You won't send your children to schools that teach your actual heritage because they lack "infrastructure." You won't fund civilizational institutions because that impacts your discretionary spending. You won't speak up at work because it might affect your promotion. You won't organize because it takes time away from your hobbies.
Your ancestors hid sacred texts during invasions. Memorized knowledge when books were burned. Kept traditions alive in secret when practicing them meant death. What hardship are you facing that compares? What sacrifice are you being asked to make that's even in the same universe as what they endured?
None.
You're just lazy. Comfortable. Unwilling to choose civilizational survival over personal convenience.
Let me show you your future: You'll continue feeling righteously angry when temples get vandalized. You'll share posts. You'll engage in online arguments. You'll wait for "someone" to do "something." You'll blame politicians, intellectuals, "the system." And nothing will change.
The intellectual vacuum will grow deeper. The institutional infrastructure will remain in hostile hands. Your children will learn to be ashamed of their heritage despite your occasional protests.
In fifty years, when your grandchildren ask why you didn't stop this, you'll have no good answer. Because the truth—"I was too comfortable, too tired, too focused on my personal life"—isn't something you can say out loud.
The decolonization that should have happened in your generation will remain incomplete. Another cycle wasted, opportunity squandered. Another generation passing the burden forward while doing the minimum.
Unless—unless—you're willing to get serious about commitment.

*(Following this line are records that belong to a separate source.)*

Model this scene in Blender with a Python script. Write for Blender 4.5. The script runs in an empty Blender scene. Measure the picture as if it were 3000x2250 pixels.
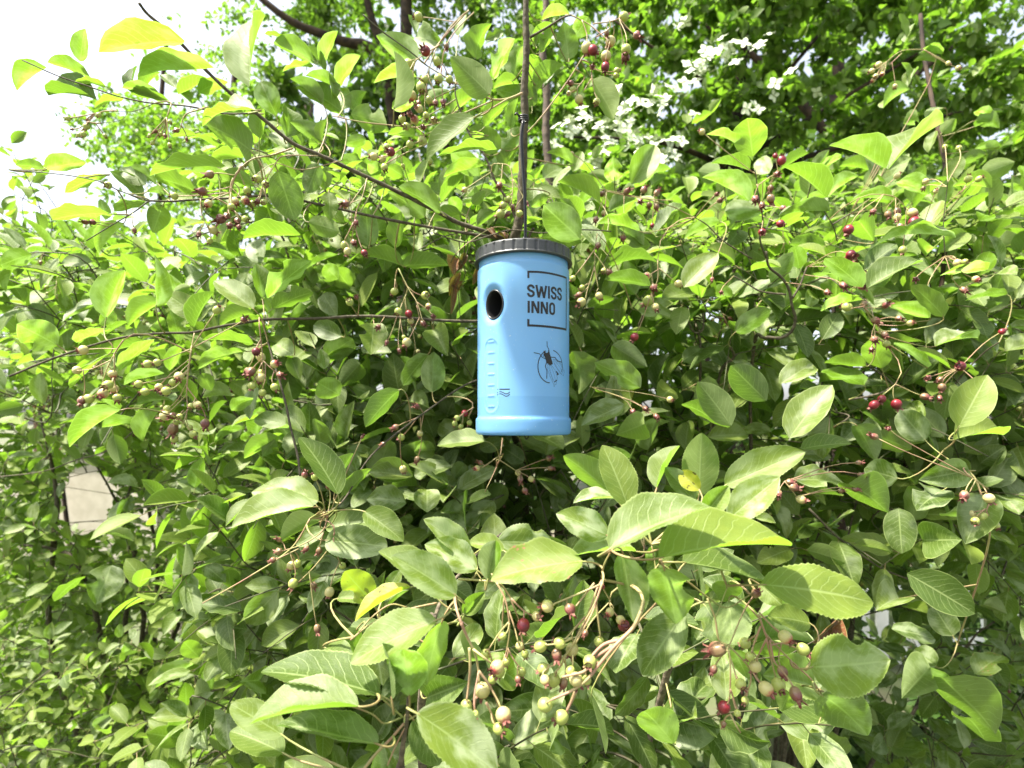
import bpy, bmesh, math, random
import numpy as np
from mathutils import Vector, Matrix, Quaternion
from mathutils.kdtree import KDTree

random.seed(7)
rng = np.random.default_rng(7)
R = math.radians
S = bpy.context.scene
COL = S.collection

# ------------------------------------------------------------------ camera, sky, sun, exposure
EYE = 1.5
F = 1590.0                      # focal length in photo pixels (3000 wide)
HOR = 1240.0                    # photo row of the horizon
cd = bpy.data.cameras.new('camera')
cam = bpy.data.objects.new('camera', cd)
COL.objects.link(cam)
cam.location = (0, 0, EYE)
cam.rotation_euler = (R(90), 0, 0)
cd.sensor_width = 36
cd.lens = 36 * F / 3000
cd.shift_y = (HOR - 1125) / 3000
cd.clip_start = 0.02
cd.clip_end = 1000
cd.dof.use_dof = True
cd.dof.focus_distance = 0.46
cd.dof.aperture_fstop = 9
S.camera = cam

SUN = Vector((-0.42, -0.15, 0.90)).normalized()
w = bpy.data.worlds.new('World')
S.world = w
w.use_nodes = True
nt = w.node_tree
sky = nt.nodes.new('ShaderNodeTexSky')
sky.sky_type = 'NISHITA'
sky.sun_disc = False
sky.sun_elevation = math.asin(SUN.z)
sky.sun_rotation = math.atan2(SUN.x, SUN.y)
sky.dust_density = 4.0
sky.air_density = 1.0
bg = nt.nodes['Background']
bg.inputs['Strength'].default_value = 0.12
hsv = nt.nodes.new('ShaderNodeHueSaturation')          # milky summer haze: a less saturated sky
hsv.inputs['Saturation'].default_value = 0.42
nt.links.new(sky.outputs[0], hsv.inputs['Color'])
nt.links.new(hsv.outputs[0], bg.inputs['Color'])
sl = bpy.data.lights.new('sun', 'SUN')
sl.energy = 5.0
sl.angle = R(3.0)
sl.color = (1.0, 0.94, 0.82)
so = bpy.data.objects.new('sun', sl)
COL.objects.link(so)
so.location = (-3, 0, 8)
so.rotation_euler = SUN.to_track_quat('Z', 'Y').to_euler()
vs = S.view_settings
vs.view_transform = 'Standard'
vs.look = 'None'
vs.gamma = 1
vs.use_curve_mapping = False
vs.exposure = 1.9

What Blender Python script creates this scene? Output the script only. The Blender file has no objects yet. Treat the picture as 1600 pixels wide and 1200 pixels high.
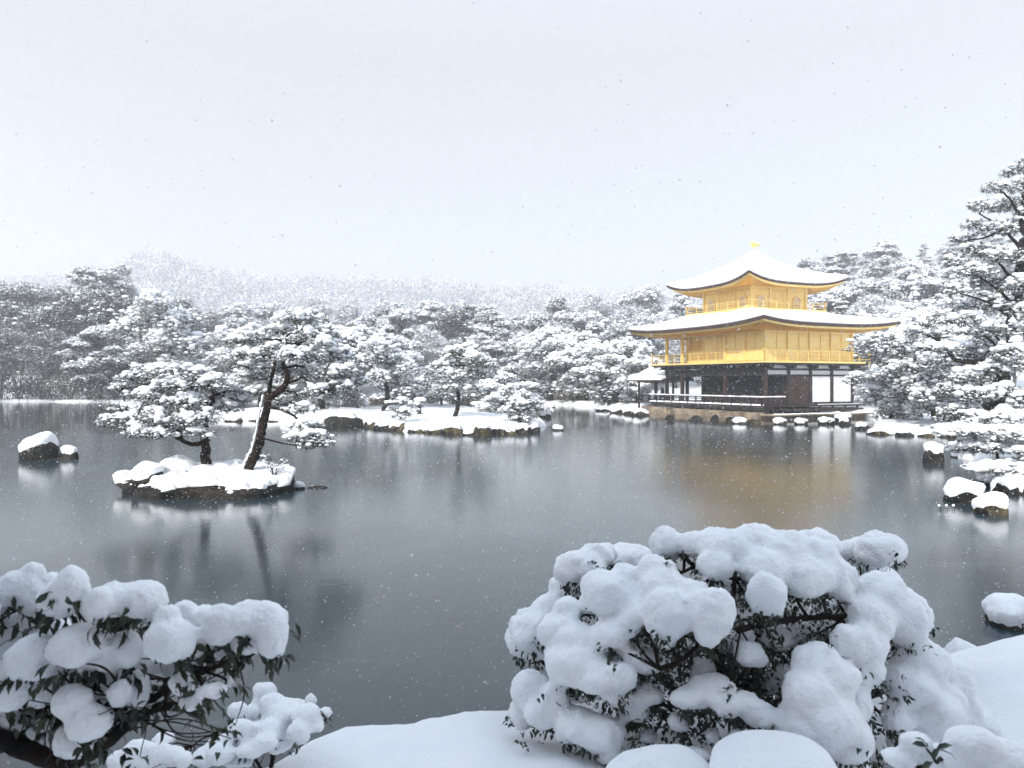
import bpy, bmesh, math, random
import numpy as np
from mathutils import Vector, Matrix
C = bpy.context; D = bpy.data; R = math.radians
sc = C.scene
FP = 1200.0; HZ = 596.0; CH = 2.6; HAZE = .0014          # focal length and horizon of the photo (1600 px wide), camera height over the pond

# ------------------------------------------------------------------ camera
cam_d = D.cameras.new('camera'); cam = D.objects.new('camera', cam_d); sc.collection.objects.link(cam); sc.camera = cam
cam.location = (0, 0, CH); cam.rotation_euler = (R(90), 0, 0)
cam_d.sensor_width = 36; cam_d.lens = 27; cam_d.shift_y = -(600 - HZ) / 1600
cam_d.clip_start = .1; cam_d.clip_end = 3000
cam_d.dof.use_dof = True; cam_d.dof.focus_distance = 24; cam_d.dof.aperture_fstop = 5.0

# ------------------------------------------------------------------ world, sun, exposure
SUN_EL = 33.0; SUN_AZ = -150.0       # degrees; azimuth of the sun measured from +Y towards +X
w = D.worlds.new('World'); sc.world = w; w.use_nodes = True
nt = w.node_tree; bg = nt.nodes['Background']
sky = nt.nodes.new('ShaderNodeTexSky'); sky.sky_type = 'NISHITA'; sky.sun_disc = False
sky.sun_elevation = R(SUN_EL); sky.sun_rotation = R(SUN_AZ)
sky.air_density = 1.0; sky.dust_density = .6; sky.ozone_density = 3.5
mx = nt.nodes.new('ShaderNodeMix'); mx.data_type = 'RGBA'; mx.inputs[0].default_value = .66
# the cloud layer: an overcast dome, brighter towards the zenith
tcw = nt.nodes.new('ShaderNodeTexCoord'); spw = nt.nodes.new('ShaderNodeSeparateXYZ'); nt.links.new(tcw.outputs['Generated'], spw.inputs[0])
crw = nt.nodes.new('ShaderNodeValToRGB'); nt.links.new(spw.outputs[2], crw.inputs[0]); crw.color_ramp.elements[0].position = .38; crw.color_ramp.elements[1].position = .95
crw.color_ramp.elements[0].color = (7.6, 7.5, 7.25, 1); crw.color_ramp.elements[1].color = (12.2, 14.2, 17.0, 1); nt.links.new(crw.outputs[0], mx.inputs[7])
nt.links.new(sky.outputs[0], mx.inputs[6]); nt.links.new(mx.outputs[2], bg.inputs[0]); bg.inputs[1].default_value = .104
sd = D.lights.new('sun', 'SUN'); sun = D.objects.new('sun', sd); sc.collection.objects.link(sun)
sd.energy = 5.0; sd.angle = R(1.5); sd.color = (1, .955, .9)
az = R(SUN_AZ); el = R(SUN_EL)
S = Vector((math.sin(az) * math.cos(el), math.cos(az) * math.cos(el), math.sin(el)))
sun.rotation_euler = S.to_track_quat('Z', 'Y').to_euler(); sun.location = S * 50
vs = sc.view_settings; vs.view_transform = 'Standard'; vs.look = 'None'; vs.gamma = 1; vs.exposure = .27
sc.cycles.volume_bounces = 3; sc.cycles.max_bounces = 6; sc.cycles.diffuse_bounces = 3
sc.cycles.use_denoising = True; sc.cycles.sample_clamp_indirect = 6

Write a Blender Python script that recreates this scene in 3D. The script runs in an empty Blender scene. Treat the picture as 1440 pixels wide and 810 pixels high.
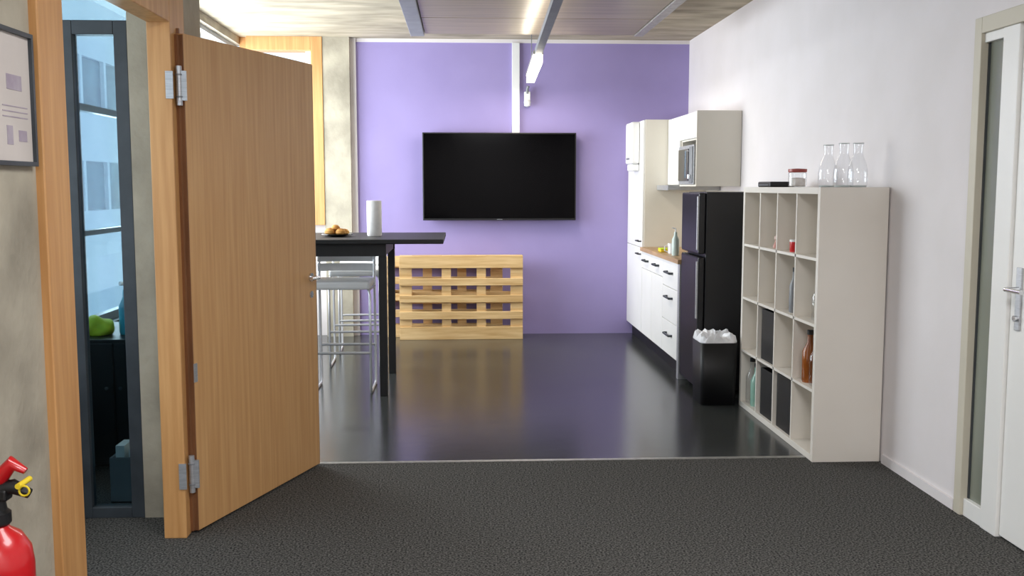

A real decolonization movement :
- Is boring. Systematic documentation, legal filings, institutional building. The unglamorous work that actually changes systems.
- It's expensive. Not just money, but opportunity cost. The social circles you leave. The comfort you sacrifice. The standard of living you lower because civilizational survival comes first.
- It's lonely. Most people won't join you. Many will mock you. Your social circle will shrink. You'll be the annoying person everyone avoids because you won't shut up about civilizational issues.
- It's generational. You won't see results in your lifetime. You're building for grandchildren you haven't met. With no guarantee of success and no immediate reward.
So here is the only question that matters: Are you willing to be uncomfortable—financially, socially, professionally, personally—for the rest of your life, for a civilizational revival you might not live to see?
Not "Do you support decolonization?" Everyone supports it in theory. Not "Do you understand the problem?" You understand it intellectually.
But will you pay the price?
Will you sacrifice the comfort, the convenience, the social approval, the free time, the peaceful life you've built?
Will you choose to be that person—the one who actually does the unglamorous work of institutional building while everyone else just talks about it? Will you commit to sustained, systematic effort with no guarantee of victory?
If the answer is "yes, but only if it doesn't cost too much" or "yes, but I need to see results first" or "yes, but after I achieve my personal goals"—then the answer is no.
And that's fine. Be honest about it. Admit you care more about personal comfort than civilizational survival. At least then you stop wasting everyone's time with your performative concern.
But if—if—you're actually willing to pay the price. If you understand that decolonization is commitment, not intellectual exercise. If you're ready to be uncomfortable, unpopular, exhausted, and committed anyway...
Then stop reading and start building.
Because your civilization won't be saved by people who know the right things.
It will be saved—if it's saved at all—by people willing to sacrifice and strive.
The question isn't whether you understand decolonization.
The question is: What are you willing to lose for it?